**Exercise goal:** Write the data out again exactly, dropping any images it holds.

begin

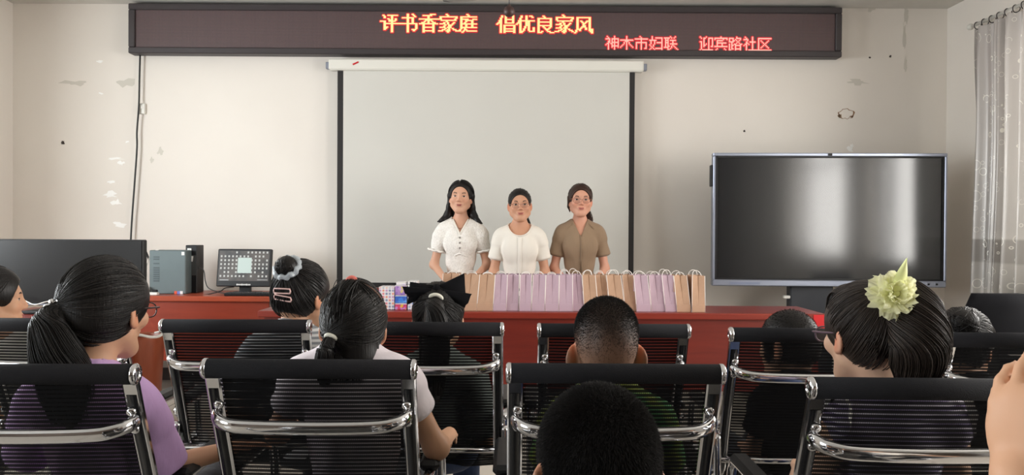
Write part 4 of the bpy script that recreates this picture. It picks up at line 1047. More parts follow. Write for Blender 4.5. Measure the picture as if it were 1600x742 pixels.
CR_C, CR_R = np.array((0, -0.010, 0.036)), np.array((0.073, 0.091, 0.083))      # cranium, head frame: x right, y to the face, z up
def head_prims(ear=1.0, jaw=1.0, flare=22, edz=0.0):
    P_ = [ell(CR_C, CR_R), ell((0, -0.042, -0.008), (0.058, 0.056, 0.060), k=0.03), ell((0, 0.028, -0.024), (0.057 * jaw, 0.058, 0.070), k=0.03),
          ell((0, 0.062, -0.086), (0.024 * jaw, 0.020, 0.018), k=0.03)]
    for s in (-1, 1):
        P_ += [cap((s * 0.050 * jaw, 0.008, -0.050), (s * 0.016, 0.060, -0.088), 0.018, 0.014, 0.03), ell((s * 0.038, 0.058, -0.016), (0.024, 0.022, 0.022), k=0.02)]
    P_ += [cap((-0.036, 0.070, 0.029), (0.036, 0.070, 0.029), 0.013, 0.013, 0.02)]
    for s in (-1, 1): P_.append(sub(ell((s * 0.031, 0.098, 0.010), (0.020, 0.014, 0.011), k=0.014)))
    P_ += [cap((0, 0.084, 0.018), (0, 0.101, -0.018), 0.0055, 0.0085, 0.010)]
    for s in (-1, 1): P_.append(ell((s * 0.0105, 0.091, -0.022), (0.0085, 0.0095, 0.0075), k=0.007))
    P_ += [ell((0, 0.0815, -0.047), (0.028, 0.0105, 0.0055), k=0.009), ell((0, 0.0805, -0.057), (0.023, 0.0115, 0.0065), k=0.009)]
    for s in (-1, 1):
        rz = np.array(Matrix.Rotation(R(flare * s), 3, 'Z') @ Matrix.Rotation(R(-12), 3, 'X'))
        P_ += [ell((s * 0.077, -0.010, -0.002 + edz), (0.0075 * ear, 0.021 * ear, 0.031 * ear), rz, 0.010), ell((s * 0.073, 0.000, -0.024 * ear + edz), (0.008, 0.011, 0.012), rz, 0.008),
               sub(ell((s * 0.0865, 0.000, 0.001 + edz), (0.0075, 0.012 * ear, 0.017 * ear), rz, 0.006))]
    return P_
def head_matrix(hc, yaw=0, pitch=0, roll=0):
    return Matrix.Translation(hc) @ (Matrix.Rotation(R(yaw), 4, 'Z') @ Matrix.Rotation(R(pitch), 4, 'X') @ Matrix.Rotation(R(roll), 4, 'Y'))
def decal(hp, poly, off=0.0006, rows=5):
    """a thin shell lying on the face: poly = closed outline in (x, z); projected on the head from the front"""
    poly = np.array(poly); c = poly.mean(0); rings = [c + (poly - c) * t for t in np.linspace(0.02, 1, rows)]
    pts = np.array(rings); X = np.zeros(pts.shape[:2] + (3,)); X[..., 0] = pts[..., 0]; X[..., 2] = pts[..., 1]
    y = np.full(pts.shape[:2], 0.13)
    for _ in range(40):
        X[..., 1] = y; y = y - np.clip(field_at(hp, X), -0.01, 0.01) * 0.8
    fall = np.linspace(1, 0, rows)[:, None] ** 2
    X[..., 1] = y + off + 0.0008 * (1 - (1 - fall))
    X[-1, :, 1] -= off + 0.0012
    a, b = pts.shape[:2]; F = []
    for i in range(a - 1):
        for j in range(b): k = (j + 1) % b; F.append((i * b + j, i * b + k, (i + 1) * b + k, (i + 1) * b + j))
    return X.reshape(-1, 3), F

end

**Written solution:**
Write part 4 of the bpy script that recreates this picture. It picks up at line 1047. More parts follow. Write for Blender 4.5. Measure the picture as if it were 1600x742 pixels.
CR_C, CR_R = np.array((0, -0.010, 0.036)), np.array((0.073, 0.091, 0.083))      # cranium, head frame: x right, y to the face, z up
def head_prims(ear=1.0, jaw=1.0, flare=22, edz=0.0):
    P_ = [ell(CR_C, CR_R), ell((0, -0.042, -0.008), (0.058, 0.056, 0.060), k=0.03), ell((0, 0.028, -0.024), (0.057 * jaw, 0.058, 0.070), k=0.03),
          ell((0, 0.062, -0.086), (0.024 * jaw, 0.020, 0.018), k=0.03)]
    for s in (-1, 1):
        P_ += [cap((s * 0.050 * jaw, 0.008, -0.050), (s * 0.016, 0.060, -0.088), 0.018, 0.014, 0.03), ell((s * 0.038, 0.058, -0.016), (0.024, 0.022, 0.022), k=0.02)]
    P_ += [cap((-0.036, 0.070, 0.029), (0.036, 0.070, 0.029), 0.013, 0.013, 0.02)]
    for s in (-1, 1): P_.append(sub(ell((s * 0.031, 0.098, 0.010), (0.020, 0.014, 0.011), k=0.014)))
    P_ += [cap((0, 0.084, 0.018), (0, 0.101, -0.018), 0.0055, 0.0085, 0.010)]
    for s in (-1, 1): P_.append(ell((s * 0.0105, 0.091, -0.022), (0.0085, 0.0095, 0.0075), k=0.007))
    P_ += [ell((0, 0.0815, -0.047), (0.028, 0.0105, 0.0055), k=0.009), ell((0, 0.0805, -0.057), (0.023, 0.0115, 0.0065), k=0.009)]
    for s in (-1, 1):
        rz = np.array(Matrix.Rotation(R(flare * s), 3, 'Z') @ Matrix.Rotation(R(-12), 3, 'X'))
        P_ += [ell((s * 0.077, -0.010, -0.002 + edz), (0.0075 * ear, 0.021 * ear, 0.031 * ear), rz, 0.010), ell((s * 0.073, 0.000, -0.024 * ear + edz), (0.008, 0.011, 0.012), rz, 0.008),
               sub(ell((s * 0.0865, 0.000, 0.001 + edz), (0.0075, 0.012 * ear, 0.017 * ear), rz, 0.006))]
    return P_
def head_matrix(hc, yaw=0, pitch=0, roll=0):
    return Matrix.Translation(hc) @ (Matrix.Rotation(R(yaw), 4, 'Z') @ Matrix.Rotation(R(pitch), 4, 'X') @ Matrix.Rotation(R(roll), 4, 'Y'))
def decal(hp, poly, off=0.0006, rows=5):
    """a thin shell lying on the face: poly = closed outline in (x, z); projected on the head from the front"""
    poly = np.array(poly); c = poly.mean(0); rings = [c + (poly - c) * t for t in np.linspace(0.02, 1, rows)]
    pts = np.array(rings); X = np.zeros(pts.shape[:2] + (3,)); X[..., 0] = pts[..., 0]; X[..., 2] = pts[..., 1]
    y = np.full(pts.shape[:2], 0.13)
    for _ in range(40):
        X[..., 1] = y; y = y - np.clip(field_at(hp, X), -0.01, 0.01) * 0.8
    fall = np.linspace(1, 0, rows)[:, None] ** 2
    X[..., 1] = y + off + 0.0008 * (1 - (1 - fall))
    X[-1, :, 1] -= off + 0.0012
    a, b = pts.shape[:2]; F = []
    for i in range(a - 1):
        for j in range(b): k = (j + 1) % b; F.append((i * b + j, i * b + k, (i + 1) * b + k, (i + 1) * b + j))
    return X.reshape(-1, 3), F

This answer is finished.